Jokowi’s move came shortly after his government announced a four- to six-month moratorium on all new logging concessions. That prohibition goes beyond the 2011 nationwide moratorium on new concessions across more than 14 million hectares of forests and peatlands

The move also comes on the heels of Jokowi’s announcement that the Ministry of Forests and the Ministry of Environment would be combined into one ministry, headed by Siti Nurbaya – a move that not all see as positive but that does signal a radical effort to restructure the way the government manages lands and resources.

Jokowi has also pledged to clean up Indonesia’s notoriously corrupt forestry sector as a step toward reducing deforestation.

Walhi Executive Director Abetnego Tarigan says the president must soon follow up the visit with “concrete actions” in the form of firm law enforcement.

“Among the concrete actions that President Jokowi can immediately take is ordering the termination concessions for companies proven to have been involved in forest and land fires,” Abetnego said.

“Law enforcement must continue legal action against companies that have been named suspects, as well as develop investigations into companies that civilians have filed reports against,” he added.

The environmental and social degradation caused by the palm oil is founded upon corruption and illegality, Walhi argues.

“In order to begin restoring forests and returning rights to the people,” says Suhadi, “the large companies need to be the first target of the government. President Jokowi needs to streamline the ability of law enforcement to take action against these companies as part of a national movement to reclaim citizen’s rights to lands and livelihoods.

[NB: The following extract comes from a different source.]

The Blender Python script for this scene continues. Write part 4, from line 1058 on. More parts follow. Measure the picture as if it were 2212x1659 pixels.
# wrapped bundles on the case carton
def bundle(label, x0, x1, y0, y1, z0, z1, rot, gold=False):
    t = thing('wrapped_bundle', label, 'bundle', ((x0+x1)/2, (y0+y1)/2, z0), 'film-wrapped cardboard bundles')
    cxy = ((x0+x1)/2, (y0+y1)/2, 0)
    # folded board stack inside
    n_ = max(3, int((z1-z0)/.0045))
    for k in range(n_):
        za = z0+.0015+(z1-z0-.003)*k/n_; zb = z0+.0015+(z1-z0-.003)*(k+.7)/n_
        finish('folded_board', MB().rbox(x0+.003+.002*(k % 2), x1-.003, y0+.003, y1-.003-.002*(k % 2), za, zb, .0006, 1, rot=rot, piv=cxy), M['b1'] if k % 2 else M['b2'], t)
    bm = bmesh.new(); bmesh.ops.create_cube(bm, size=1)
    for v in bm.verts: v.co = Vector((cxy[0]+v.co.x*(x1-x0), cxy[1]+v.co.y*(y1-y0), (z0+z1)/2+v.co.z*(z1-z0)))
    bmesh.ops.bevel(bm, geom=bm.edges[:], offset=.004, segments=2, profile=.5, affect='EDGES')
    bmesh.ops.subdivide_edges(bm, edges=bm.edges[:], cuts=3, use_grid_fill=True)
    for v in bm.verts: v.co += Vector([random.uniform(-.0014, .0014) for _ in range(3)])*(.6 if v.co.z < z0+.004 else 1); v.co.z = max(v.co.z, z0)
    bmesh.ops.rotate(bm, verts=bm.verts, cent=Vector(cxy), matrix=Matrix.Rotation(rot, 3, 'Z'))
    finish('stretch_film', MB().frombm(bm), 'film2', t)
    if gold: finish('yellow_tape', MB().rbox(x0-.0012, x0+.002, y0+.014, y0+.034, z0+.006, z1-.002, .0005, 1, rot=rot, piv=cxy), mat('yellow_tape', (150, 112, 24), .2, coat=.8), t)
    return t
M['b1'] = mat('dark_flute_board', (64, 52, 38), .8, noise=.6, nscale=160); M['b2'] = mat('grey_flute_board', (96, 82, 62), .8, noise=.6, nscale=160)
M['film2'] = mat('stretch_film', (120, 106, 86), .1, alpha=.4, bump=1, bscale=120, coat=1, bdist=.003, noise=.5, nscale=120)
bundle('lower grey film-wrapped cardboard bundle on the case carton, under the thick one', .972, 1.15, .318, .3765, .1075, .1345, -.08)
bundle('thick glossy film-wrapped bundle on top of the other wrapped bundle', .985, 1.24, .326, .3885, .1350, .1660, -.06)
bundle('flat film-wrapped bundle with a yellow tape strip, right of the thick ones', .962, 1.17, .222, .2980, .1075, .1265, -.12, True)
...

“As it is now, law enforcement agencies are part of the corporate crime wave that undermines peoples’ rights. The first duty of the government is to improve law enforcement in the forest sector.”

It appears that, after decades of growing corruption and the massive deforestation, climate pollution and social conflict that has followed from it, Indonesia’s new president may be serious about bringing much-needed change.